The real APIs happen offline

It took me awhile to learn the biggest competitive advantages for online startups often happen offline. For as much as startups want to believe technology will solve everything, personal relationships really do play a large role.

There are gatekeepers everywhere. Monkeys in a zoo don’t notice the gates that keep them in, they are perfectly content to play in the artificial park the zoo has given to them. Don’t be a monkey!

If you are just starting out, this may not be apparent to you. There is a growing concern that the internet is getting more and more gated and for profit. The truth is there was always a gate. As you get older and build more, you are simply realizing the limits of your cage and where they are.

When you start a company most people believe it is all about hacking together tools anyone can find. You can throw it together over a weekend hackathon if you just find the right problem. To some extent, that can get you some initial customers. But anyone can copy you and throw together the same thing. They’ll have exactly the same costs and functions as you. Automating their email with Sendgrid, text messages with Twilio, search with elastic search companies.

The competitive advantage is the millions of secret APIs happening everyday. There’s no set pricing, you have to negotiate everything and it’s slow! Often there is no documentation, these APIs were either built just for you or for internal use only. These are the benefits when an article says a startup just partnered with some huge conglomerate. How did Uber (and later Lyft) get an API to be included in the Google Maps results?

Startups typically hate figuring out these deals. They are slow, far slower than you can imagine. You think about how you can throw together that public API in a weekend? This one might take years. YEARS.

The people you are handed in big companies often don’t care, their salary doesn’t change and actually all you are doing is creating more work for them. I’ve seen an API for logistics into the Baltics take over 3 years and have no less than 3 people “managing” the project leave the company or get moved to another department and have the endless powerpoints and calls start all over. Every little deadline and term will be changed over time.
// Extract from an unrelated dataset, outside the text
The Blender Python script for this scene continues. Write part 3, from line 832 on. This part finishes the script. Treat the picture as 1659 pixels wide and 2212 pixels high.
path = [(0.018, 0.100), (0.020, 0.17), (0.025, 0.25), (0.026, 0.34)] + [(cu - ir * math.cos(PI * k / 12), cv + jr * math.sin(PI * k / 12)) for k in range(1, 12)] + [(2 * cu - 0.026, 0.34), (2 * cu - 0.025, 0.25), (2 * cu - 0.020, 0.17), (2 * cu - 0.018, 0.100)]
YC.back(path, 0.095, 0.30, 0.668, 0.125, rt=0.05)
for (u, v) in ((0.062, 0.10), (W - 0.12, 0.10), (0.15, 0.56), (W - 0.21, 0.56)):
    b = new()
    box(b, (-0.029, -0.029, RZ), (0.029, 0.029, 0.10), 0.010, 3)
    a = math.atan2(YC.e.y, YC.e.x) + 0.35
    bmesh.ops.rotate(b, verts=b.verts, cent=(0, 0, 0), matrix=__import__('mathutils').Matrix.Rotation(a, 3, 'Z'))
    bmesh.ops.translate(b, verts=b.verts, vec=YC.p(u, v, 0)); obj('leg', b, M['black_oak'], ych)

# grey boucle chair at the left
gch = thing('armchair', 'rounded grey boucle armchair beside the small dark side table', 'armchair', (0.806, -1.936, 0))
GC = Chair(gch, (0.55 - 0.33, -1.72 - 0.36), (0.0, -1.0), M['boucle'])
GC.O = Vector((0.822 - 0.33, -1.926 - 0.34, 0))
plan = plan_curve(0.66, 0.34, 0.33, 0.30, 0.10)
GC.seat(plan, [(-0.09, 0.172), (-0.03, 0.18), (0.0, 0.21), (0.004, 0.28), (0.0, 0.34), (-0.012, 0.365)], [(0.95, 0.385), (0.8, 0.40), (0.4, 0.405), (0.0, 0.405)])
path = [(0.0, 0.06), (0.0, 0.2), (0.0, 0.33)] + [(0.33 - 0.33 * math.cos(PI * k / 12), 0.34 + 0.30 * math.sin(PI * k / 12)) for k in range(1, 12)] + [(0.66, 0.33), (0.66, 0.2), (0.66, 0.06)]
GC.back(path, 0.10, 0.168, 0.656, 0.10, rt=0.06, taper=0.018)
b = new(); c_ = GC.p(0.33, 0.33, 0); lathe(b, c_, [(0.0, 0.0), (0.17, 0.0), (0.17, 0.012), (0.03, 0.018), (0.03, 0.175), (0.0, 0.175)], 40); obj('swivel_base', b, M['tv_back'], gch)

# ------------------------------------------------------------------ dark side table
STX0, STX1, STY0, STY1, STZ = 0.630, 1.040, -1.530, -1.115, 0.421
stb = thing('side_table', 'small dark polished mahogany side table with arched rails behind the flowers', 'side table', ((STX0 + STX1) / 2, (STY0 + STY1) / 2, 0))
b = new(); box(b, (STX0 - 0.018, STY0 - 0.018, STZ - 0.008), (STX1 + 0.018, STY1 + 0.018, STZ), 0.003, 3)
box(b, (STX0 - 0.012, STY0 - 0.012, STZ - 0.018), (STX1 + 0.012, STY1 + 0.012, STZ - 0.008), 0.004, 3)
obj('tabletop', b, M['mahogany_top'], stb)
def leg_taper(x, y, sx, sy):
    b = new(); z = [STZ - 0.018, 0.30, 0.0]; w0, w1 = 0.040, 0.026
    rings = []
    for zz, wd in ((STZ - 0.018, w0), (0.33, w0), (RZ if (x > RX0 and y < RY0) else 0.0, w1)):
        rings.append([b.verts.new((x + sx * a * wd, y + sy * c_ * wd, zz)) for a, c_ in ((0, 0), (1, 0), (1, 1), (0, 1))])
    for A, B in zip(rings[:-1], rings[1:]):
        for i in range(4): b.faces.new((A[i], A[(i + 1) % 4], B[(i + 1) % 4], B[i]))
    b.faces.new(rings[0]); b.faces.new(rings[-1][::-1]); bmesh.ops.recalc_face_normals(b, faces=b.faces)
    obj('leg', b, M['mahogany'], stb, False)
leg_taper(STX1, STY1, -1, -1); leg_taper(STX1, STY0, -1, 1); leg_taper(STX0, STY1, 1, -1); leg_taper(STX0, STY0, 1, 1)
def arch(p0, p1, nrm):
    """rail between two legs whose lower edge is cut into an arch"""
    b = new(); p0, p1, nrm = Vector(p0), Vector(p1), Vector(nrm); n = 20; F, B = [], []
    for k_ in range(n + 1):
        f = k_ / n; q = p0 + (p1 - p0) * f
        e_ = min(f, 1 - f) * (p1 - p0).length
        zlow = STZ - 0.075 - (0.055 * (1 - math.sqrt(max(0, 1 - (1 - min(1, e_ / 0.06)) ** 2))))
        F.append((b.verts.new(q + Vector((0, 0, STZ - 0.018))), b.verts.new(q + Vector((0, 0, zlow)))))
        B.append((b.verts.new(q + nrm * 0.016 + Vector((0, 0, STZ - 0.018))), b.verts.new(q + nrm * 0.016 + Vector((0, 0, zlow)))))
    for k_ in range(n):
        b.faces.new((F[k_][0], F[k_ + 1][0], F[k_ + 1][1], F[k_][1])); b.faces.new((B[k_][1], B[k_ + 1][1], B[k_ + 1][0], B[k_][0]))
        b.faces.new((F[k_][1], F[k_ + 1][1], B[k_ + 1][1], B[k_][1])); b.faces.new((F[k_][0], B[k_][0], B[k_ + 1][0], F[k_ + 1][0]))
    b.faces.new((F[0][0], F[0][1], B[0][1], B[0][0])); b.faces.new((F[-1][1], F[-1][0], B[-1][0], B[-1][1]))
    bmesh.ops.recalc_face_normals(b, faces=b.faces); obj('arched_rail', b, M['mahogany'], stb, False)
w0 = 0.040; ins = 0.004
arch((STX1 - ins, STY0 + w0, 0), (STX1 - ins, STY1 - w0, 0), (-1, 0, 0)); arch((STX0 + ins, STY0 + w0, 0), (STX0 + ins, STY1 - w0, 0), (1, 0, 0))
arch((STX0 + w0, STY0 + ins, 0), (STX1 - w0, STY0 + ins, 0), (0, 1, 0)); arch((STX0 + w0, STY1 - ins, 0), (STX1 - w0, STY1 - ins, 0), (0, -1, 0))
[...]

These APIs won’t be easy to get or to implement. RESTFUL? If you are lucky. Automated billing? Forget about it. Every month you will just negotiate what you owe.

But if you get through it, you will cut all the red tape. Once its up and running, you won’t have to deal with Google endlessly rate limiting your API calls or Facebook temporarily suspending your service because they haven’t decided if they country your business is in has too much fraud.

Everyone wants to sit at home and not deal with the confrontation of negotiation. The same rules apply for other things in life. Sticker prices are for chumps. If there was an API for investors, you would get all the worst deals. Tinder and every other dating app of the month is always going to be harder and give worse results than going up to a stranger in a public location. I even got my very first credit card this way. Even though I had no money and a very short credit card history, I looked up the CEO of Capital One and politely argued my case for their best card. That actually helped me get my first Y Combinator interview.

The unicorns that stick around all base their core business by negotiating these APIs. Twilio probably has dozens of APIs with telecoms being created and negotiated all around the world.

My own company, Trusu, negotiated all our international shipping pretty early on with Fedex in Hong Kong and got 30% off all our shipping. Just for a couple in person conversations. None of our competitors at the time had this.

Later on we got an even better deal with Lenton, an international logistics company on the board of the company that acquired us. Their API had to be built out and constantly discussed over years, to include customs, ground delivery, and eventually edge cases where people on 5th floor walkups would order 300lb exercise bikes.

I have firsthand knowledge of dozens of offline APIs. As you will start to realize, this isn’t fair. But you should know it exists and seek to create your own.

  • Many featured apps in the Apple app store don’t just get there by making the best app. They continually bounce ideas and get feedback by friends who works at Apple. They can get a faster approval process than you and even know how to fight an app store rejection.
  • Startup groups have voting rings for Product Hunt and Hackernews and likely exists for every other popular list.
  • Startups make friends with reporters who make sure they get press consistently.
  • Youtubers have special access to youtube. Someone to fight false copyright strikes and preemptively avoid DMCA takedowns.
  • E-commerce companies listed on Amazon work out special blogs and parks for their store.
  • Facebook page owners have people on the inside at Facebook who give them special tips for posting and help when things go wrong.
    I myself, was got someone on the insides to enable Facebook ads in Hong Kong when they were getting falsely flagged and blocked.

Once you realize these exist, the next question is “How do I get these?” There’s no easy answer here. Get people to believe in your vision, make people believe they will make money if they work with you, nepotism. Whatever you can.